Denmark is pulling forces out of Iraq and reinforcing its military units at home and, with NATO, in the Baltics.
“We must be prepared for the Danish presence in the Baltics to be long-term, and there is a need for balancing between having soldiers on the ground and being ready to deploy them from Denmark,” the Nordic country’s Acting Defence Minister Troels Lund Poulsen said on Tuesday, May 2.
He also announced that his country had pledged military equipment and financial support to Ukraine worth 1.7 billion Danish kroner ($250 million).
In February 2024, Denmark will pull one of its security and escort units of about 105 soldiers out of Iraq but will continue to provide staff and advice to NATO’s mission there.
At the same time, Denmark is enhancing its collaboration with NATO in the Baltic countries.
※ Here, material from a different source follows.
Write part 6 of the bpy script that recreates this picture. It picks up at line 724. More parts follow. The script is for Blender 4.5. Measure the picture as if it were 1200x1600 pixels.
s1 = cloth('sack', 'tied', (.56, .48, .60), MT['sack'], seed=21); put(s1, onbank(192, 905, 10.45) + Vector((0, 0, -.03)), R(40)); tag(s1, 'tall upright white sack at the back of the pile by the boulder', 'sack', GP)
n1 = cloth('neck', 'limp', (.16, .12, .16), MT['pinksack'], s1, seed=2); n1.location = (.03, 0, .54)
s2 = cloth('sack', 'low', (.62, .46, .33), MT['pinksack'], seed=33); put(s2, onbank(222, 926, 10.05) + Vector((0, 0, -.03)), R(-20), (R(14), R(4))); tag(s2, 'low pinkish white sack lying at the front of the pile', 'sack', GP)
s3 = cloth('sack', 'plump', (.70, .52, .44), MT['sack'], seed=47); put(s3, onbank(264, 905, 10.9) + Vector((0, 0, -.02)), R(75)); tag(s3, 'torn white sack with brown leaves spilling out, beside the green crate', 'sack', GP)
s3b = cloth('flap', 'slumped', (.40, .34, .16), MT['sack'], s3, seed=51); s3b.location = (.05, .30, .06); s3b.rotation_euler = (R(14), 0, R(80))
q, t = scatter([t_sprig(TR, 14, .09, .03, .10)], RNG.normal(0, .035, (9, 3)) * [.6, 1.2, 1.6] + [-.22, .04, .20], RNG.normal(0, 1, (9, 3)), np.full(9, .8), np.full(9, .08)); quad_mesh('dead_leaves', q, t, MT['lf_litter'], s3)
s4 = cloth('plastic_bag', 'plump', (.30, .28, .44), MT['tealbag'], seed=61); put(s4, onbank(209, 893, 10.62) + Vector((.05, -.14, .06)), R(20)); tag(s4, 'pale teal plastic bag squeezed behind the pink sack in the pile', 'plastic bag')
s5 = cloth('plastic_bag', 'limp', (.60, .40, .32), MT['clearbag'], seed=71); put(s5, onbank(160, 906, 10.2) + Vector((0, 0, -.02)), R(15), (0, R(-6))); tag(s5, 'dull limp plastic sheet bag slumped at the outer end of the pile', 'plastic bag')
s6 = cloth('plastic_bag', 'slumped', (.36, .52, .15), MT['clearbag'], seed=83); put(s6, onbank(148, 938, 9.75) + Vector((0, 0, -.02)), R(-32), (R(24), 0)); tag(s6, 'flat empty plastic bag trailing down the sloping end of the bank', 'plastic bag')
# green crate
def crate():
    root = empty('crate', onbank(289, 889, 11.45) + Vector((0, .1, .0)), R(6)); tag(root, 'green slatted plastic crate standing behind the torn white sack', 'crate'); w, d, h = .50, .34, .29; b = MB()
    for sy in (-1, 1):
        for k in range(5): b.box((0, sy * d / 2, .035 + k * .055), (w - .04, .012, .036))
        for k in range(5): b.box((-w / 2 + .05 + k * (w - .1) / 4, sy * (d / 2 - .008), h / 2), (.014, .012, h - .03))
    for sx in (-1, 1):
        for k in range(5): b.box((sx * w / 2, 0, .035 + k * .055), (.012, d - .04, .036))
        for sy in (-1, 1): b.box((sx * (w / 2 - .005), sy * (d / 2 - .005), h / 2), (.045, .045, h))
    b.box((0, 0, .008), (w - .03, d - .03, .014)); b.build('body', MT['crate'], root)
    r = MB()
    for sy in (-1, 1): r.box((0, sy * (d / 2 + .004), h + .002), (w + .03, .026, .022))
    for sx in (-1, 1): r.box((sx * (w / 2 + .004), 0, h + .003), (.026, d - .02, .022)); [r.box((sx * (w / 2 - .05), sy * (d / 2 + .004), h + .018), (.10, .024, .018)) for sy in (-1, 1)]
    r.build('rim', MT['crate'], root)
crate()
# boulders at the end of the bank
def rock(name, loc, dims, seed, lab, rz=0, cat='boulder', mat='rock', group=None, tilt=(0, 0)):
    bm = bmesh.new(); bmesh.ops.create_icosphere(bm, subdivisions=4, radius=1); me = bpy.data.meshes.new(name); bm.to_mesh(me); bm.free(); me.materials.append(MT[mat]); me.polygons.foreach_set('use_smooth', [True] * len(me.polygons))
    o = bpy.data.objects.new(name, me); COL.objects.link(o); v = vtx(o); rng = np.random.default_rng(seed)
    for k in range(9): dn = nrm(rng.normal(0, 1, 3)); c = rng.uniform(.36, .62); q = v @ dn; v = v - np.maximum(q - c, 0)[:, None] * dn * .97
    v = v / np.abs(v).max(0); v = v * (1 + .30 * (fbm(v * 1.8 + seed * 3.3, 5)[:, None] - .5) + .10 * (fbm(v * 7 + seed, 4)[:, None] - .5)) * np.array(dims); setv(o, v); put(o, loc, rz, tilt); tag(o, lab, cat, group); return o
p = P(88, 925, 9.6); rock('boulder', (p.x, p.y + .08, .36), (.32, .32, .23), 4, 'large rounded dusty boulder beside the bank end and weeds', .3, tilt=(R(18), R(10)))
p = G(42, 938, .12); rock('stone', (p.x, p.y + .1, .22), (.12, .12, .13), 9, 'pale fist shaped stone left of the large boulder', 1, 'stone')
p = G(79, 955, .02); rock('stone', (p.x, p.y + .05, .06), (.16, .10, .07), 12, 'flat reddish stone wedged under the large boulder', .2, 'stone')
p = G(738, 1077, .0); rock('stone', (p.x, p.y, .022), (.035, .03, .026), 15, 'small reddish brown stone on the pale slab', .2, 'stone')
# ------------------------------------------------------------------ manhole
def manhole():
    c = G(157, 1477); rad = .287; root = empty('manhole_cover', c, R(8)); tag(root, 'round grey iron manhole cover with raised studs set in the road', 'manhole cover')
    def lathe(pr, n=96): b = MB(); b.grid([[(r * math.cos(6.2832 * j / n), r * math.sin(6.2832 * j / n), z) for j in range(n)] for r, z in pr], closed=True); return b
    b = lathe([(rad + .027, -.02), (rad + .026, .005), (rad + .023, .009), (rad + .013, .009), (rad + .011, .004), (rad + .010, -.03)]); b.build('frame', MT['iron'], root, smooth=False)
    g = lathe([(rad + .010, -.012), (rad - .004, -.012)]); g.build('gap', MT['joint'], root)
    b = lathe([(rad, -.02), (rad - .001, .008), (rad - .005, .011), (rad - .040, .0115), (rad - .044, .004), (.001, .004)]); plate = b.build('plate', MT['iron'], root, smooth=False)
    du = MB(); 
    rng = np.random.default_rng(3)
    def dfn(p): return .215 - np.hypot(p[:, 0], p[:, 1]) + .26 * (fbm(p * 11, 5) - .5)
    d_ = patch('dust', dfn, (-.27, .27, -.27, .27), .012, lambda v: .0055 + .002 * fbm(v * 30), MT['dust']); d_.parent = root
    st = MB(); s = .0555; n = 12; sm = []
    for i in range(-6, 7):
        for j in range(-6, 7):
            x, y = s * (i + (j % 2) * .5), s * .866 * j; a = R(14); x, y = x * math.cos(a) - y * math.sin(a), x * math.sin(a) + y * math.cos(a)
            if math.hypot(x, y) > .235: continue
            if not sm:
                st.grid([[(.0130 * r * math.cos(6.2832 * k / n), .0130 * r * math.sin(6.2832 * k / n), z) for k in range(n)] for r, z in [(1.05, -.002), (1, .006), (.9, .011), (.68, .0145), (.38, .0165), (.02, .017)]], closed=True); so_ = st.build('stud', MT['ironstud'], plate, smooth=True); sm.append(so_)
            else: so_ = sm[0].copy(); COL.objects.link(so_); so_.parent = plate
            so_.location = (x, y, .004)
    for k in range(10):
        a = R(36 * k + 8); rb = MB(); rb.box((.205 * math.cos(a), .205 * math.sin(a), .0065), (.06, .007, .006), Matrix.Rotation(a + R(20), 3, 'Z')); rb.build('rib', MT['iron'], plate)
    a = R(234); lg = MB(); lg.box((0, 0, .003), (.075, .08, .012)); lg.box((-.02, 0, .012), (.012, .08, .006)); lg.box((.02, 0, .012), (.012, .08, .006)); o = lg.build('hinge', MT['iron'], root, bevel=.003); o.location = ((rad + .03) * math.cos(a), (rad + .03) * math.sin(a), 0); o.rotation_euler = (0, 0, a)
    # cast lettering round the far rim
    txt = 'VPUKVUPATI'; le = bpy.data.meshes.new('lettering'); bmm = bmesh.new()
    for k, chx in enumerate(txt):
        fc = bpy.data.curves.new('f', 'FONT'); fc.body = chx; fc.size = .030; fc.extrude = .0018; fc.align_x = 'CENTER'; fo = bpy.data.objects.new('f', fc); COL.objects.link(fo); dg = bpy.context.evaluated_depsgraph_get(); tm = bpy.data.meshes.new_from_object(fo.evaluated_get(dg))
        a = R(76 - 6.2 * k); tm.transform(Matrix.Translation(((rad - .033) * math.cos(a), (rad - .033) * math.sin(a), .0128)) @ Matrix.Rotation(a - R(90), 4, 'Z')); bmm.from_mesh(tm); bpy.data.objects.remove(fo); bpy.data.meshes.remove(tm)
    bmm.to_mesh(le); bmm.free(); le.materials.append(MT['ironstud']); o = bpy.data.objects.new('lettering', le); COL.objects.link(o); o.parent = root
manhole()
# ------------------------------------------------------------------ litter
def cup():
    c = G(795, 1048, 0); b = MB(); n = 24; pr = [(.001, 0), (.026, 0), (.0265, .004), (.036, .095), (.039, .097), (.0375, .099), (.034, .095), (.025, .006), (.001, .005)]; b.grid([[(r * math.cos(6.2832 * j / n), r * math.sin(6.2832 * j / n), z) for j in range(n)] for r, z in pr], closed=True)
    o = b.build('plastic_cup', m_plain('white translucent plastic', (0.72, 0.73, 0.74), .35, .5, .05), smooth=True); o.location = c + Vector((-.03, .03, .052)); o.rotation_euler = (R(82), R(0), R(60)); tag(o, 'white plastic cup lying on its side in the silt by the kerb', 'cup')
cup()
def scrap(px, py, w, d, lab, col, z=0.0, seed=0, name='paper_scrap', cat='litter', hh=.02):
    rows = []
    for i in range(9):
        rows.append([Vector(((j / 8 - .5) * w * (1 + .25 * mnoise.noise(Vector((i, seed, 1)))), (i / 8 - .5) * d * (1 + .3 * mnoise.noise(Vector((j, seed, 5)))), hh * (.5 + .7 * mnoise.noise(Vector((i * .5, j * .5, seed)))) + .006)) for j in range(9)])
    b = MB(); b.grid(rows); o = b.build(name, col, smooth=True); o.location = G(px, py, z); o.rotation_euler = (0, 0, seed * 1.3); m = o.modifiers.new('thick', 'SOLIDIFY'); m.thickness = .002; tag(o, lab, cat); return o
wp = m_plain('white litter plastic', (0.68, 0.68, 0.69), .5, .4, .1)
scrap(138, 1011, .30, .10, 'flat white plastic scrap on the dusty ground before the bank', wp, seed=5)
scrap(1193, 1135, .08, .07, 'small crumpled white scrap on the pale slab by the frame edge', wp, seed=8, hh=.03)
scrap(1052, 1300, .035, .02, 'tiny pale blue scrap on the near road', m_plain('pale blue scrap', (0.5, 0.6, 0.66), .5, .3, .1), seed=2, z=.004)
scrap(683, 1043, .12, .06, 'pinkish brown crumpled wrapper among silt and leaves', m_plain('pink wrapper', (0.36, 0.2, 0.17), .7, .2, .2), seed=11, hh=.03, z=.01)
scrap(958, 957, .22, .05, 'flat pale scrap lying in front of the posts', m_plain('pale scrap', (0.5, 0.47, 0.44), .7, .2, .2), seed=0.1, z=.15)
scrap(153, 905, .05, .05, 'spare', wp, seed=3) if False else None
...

It has offered NATO a battalion of between 700 and 1,200 soldiers that is expected to be deployed in Latvia between four and six months every year. For the rest of the year, the same troops will remain in Denmark, ready to be deployed to the Baltic states.
“As of mid-2024, Denmark will make a battalion available to NATO for the defence of the Baltic states, which will be deployed in Latvia part of the year and the rest of the year in Denmark, where it will be on standby ready to go to the Baltic states in the event of a crisis,” a ministry statement also said.
Besides the Danish forces’ deployment capacity, “the composition and the size of the battalion, as well as the duration of the specific deployments, will depend on NATO and its allies’ needs,” the statement added.
Last March, Denmark sent 225 soldiers to Estonia as part of the permanent NATO mission in the Baltics it participates in called the “Enhanced Forward Presence.”